Are all immigrants as reasonable with their children? To answer this question, it would be good to determine first what makes a discipline reasonable or excessive. The answer depends on the culture of the parents.
We have to know that in some cultures, people consider that slapping someone with a slipper or locking a kid in his room is less humiliating than slapping a kid with hands.
Cécile Rousseau, child psychiatrist specializing in ethnocultural approach
Abusive parents, children’s false testimony
Families who immigrate to a new country are inevitably subjected to “a lot of stress, new values and discrimination”. Confronted with Quebec values, it seems that some young immigrants start to question the way their parents have always disciplined them. What seemed acceptable in their home country may not be well seen here. Thus, a lot of immigrants take undue advantage of this culture gap to report maltreatment.
On the other hand, it goes without saying that some parents do not pull their punches when they discipline their kids. And that’s where the Québec society is obviously right. Children that are getting beaten up must be protected. Even if some immigrants give their culture as a pretext, we have to understand that beating a child until he bleeds is considered to be a crime no matter what country the family is from. As the saying goes, “long way, long lies”.
But how do we know when the children are lying or when the parents are really using excessive discipline?



Jean
février 11, 2012
About time you wrote something, hisbisciusjaune!
There, that’s my verbal scolding/lashing.
I grew up in a family where spanking on the bum did occur occasionally. It was more my mother yelling at us. Which is a form of abuse if it’s done alot..which she did. But then the opposite occcurred where she did protect us from others, etc.
My father is fluently bilingual in Chinese -English and reads the mainstream Canadian news. From that he learned that hitting people on the head is not a good idea…not that they did but the temptation is powerful when a parent is tired/stressed, etc.

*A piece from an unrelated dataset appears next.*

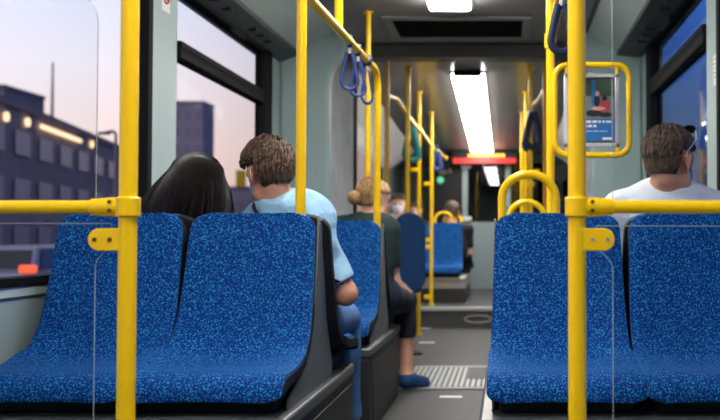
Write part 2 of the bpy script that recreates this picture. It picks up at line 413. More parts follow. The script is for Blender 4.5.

So the rule of thumb became, only occasionally hitting on the bum. The older kids, meaning me, were instructed on this also.
My sisters discipline their children quite differently…they impose time-outs where the kid in throes of temper tantrums /necessary punishment, they are asked to leave and calm down in a room by themselves….

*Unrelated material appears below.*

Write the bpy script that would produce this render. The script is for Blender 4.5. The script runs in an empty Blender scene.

What perhaps needs to be is the understanding that children have to understand quickly that their actions may exceed boundaries and take consequences, so parents have to find a way that doesn’t hurt the child but clearly changes the child’s behaviour to better one.
I’m not sure why there is the focus on immigrant parents anyway. What, Canadian parents don’t abuse? Come on…how silly.
hibiscusjaune
février 12, 2012
Uhm Canadian parents? It’s hard to give a categoric answer. I’ve seen Canadian parents who are balanced but a lot immigrants believe that Canadian (or Western) parents are too lax and that they spoil their children. Culture has a lot to do with this perception.

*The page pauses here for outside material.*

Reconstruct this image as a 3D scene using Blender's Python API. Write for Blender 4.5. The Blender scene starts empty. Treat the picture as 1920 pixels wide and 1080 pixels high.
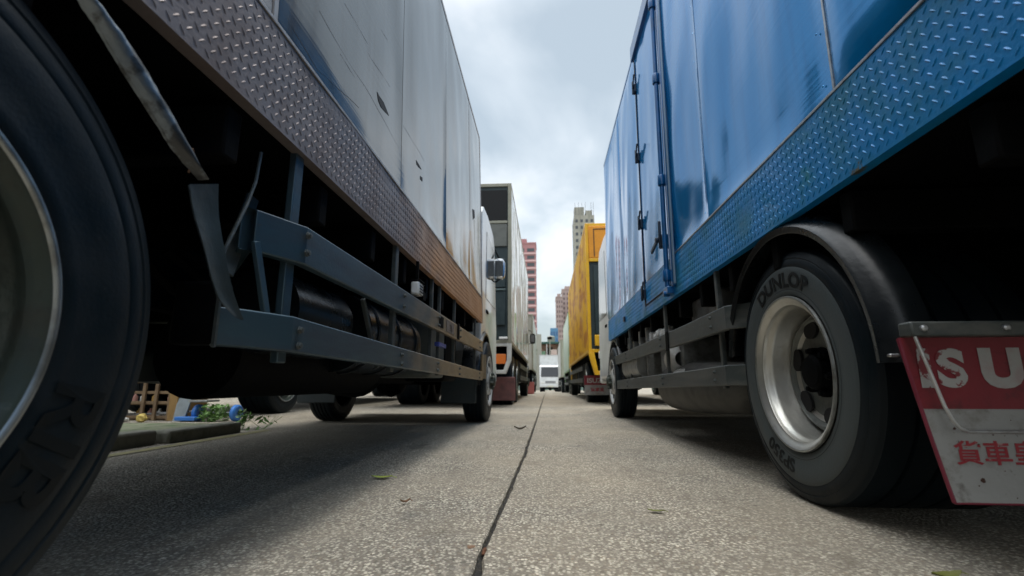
import bpy, bmesh, math, random
from mathutils import Vector, Matrix, noise
rad = math.radians
random.seed(7)
scene = bpy.context.scene
# ---------------------------------------------------------------- camera
cam_d = bpy.data.cameras.new('camera'); cam = bpy.data.objects.new('camera', cam_d)
scene.collection.objects.link(cam); scene.camera = cam
cam_d.sensor_width = 36.0; cam_d.lens = 891.0/1920.0*36.0
cam_d.clip_start = 0.02; cam_d.clip_end = 3000
cam.location = (0, 0, 0.38)
cam.rotation_euler = (rad(90+11.42), 0, rad(4.09))
cam_d.dof.use_dof = True; cam_d.dof.focus_distance = 1.75; cam_d.dof.aperture_fstop = 3.5
# ---------------------------------------------------------------- sky and sun
world = bpy.data.worlds.new("World"); scene.world = world; world.use_nodes = True
def build_world():
    nt = world.node_tree; N = nt.nodes; L = nt.links
    for n in list(N): N.remove(n)
    out = N.new('ShaderNodeOutputWorld')
    sky = N.new('ShaderNodeTexSky'); sky.sky_type = 'NISHITA'; sky.sun_disc = False
    sky.sun_elevation = rad(68); sky.sun_rotation = rad(200); sky.air_density = 1.5; sky.dust_density = 3
    bs = N.new('ShaderNodeBackground'); bs.inputs[1].default_value = 0.05
    L.new(sky.outputs[0], bs.inputs[0])
    tc = N.new('ShaderNodeTexCoord')
    sp = N.new('ShaderNodeSeparateXYZ'); L.new(tc.outputs['Generated'], sp.inputs[0])
    # project the direction on a cloud deck so that clouds flatten toward the horizon
    mx = N.new('ShaderNodeMath'); mx.operation = 'MAXIMUM'; mx.inputs[1].default_value = 0.0; L.new(sp.outputs[2], mx.inputs[0])
    ad = N.new('ShaderNodeMath'); ad.operation = 'ADD'; ad.inputs[1].default_value = 0.32; L.new(mx.outputs[0], ad.inputs[0])
    dx = N.new('ShaderNodeMath'); dx.operation = 'DIVIDE'; L.new(sp.outputs[0], dx.inputs[0]); L.new(ad.outputs[0], dx.inputs[1])
    dy = N.new('ShaderNodeMath'); dy.operation = 'DIVIDE'; L.new(sp.outputs[1], dy.inputs[0]); L.new(ad.outputs[0], dy.inputs[1])
    cb = N.new('ShaderNodeCombineXYZ'); L.new(dx.outputs[0], cb.inputs[0]); L.new(dy.outputs[0], cb.inputs[1])
    mp = N.new('ShaderNodeMapping'); mp.inputs['Location'].default_value = (3.35, 1.2, 0.0); mp.inputs['Scale'].default_value = (1.0, 0.75, 1)
    L.new(cb.outputs[0], mp.inputs[0])
    nz = N.new('ShaderNodeTexNoise'); nz.inputs['Scale'].default_value = 1.9; nz.inputs['Detail'].default_value = 6
    nz.inputs['Roughness'].default_value = 0.48; nz.inputs['Distortion'].default_value = 0.35; L.new(mp.outputs[0], nz.inputs['Vector'])
    cr = N.new('ShaderNodeValToRGB'); e = cr.color_ramp.elements
    e[0].position = 0.37; e[0].color = (0.47, 0.545, 0.595, 1)
    e[1].position = 0.57; e[1].color = (0.92, 0.945, 0.955, 1)
    m = e.new(0.47); m.color = (0.65, 0.715, 0.755, 1)
    L.new(nz.outputs['Fac'], cr.inputs[0])
    # an overcast sky is about three times brighter overhead than at the horizon
    zr = N.new('ShaderNodeMapRange'); zr.interpolation_type = 'SMOOTHSTEP'
    zr.inputs[1].default_value = 0.66; zr.inputs[2].default_value = 0.97; zr.inputs[3].default_value = 0.98; zr.inputs[4].default_value = 4.2
    L.new(sp.outputs[2], zr.inputs[0])
    bc = N.new('ShaderNodeBackground'); L.new(cr.outputs[0], bc.inputs[0]); L.new(zr.outputs[0], bc.inputs[1])
    sm = N.new('ShaderNodeAddShader'); L.new(bs.outputs[0], sm.inputs[0]); L.new(bc.outputs[0], sm.inputs[1])
    L.new(sm.outputs[0], out.inputs['Surface'])
build_world()
sun_d = bpy.data.lights.new('sun', 'SUN'); sun = bpy.data.objects.new('sun', sun_d); scene.collection.objects.link(sun)
sun_d.energy = 1.5; sun_d.angle = rad(20); sun_d.color = (1.0, 0.93, 0.82)
sun.rotation_euler = (rad(-6), rad(3), 0)
scene.view_settings.view_transform = 'Standard'; scene.view_settings.look = 'None'
scene.view_settings.exposure = 0.0; scene.view_settings.gamma = 1.0
scene.cycles.max_bounces = 6; scene.cycles.diffuse_bounces = 3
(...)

Have you heard of Amy Chua? She’s an Harvard graduate from Illinois and the author of the book Battle Hymn of of the Tiger Mother. Apparently the book demonstrates the superiority of Chinese approach to parenting. I bet other cultures can relate because as far as I am concerned people from Asia, Middle-East, Africa and even South America have a little something in common when it comes to family values. I suggest you read this interview of Amy Chua with Oprah.
hibiscusjaune
février 12, 2012
Oh and I appreciate your taking the time to visit my blog and scold me. It’s always a pleasure and yes I’m being slow with my posts. Too many ideas and very little time.
Jean
février 18, 2012
Yes, I read about Amy Chua, the tiger mom in the U.S. You know I disagree with the notion of any parent browbeating (figuratively, not physically) their children to achieve, achieve on their terms.
What is most useful for children, is that the parents themselves consistently try and work hard without always expecting much fanfare. But the parents take time to tell stories and listen to the children.
We were raised by parents who pinned their hopes on their children we had to achideve acaedemically, etc. but it can take a serious toll on the child’s self-esteem where sometimes one unnecesessarily is questioning oneself too much, etc.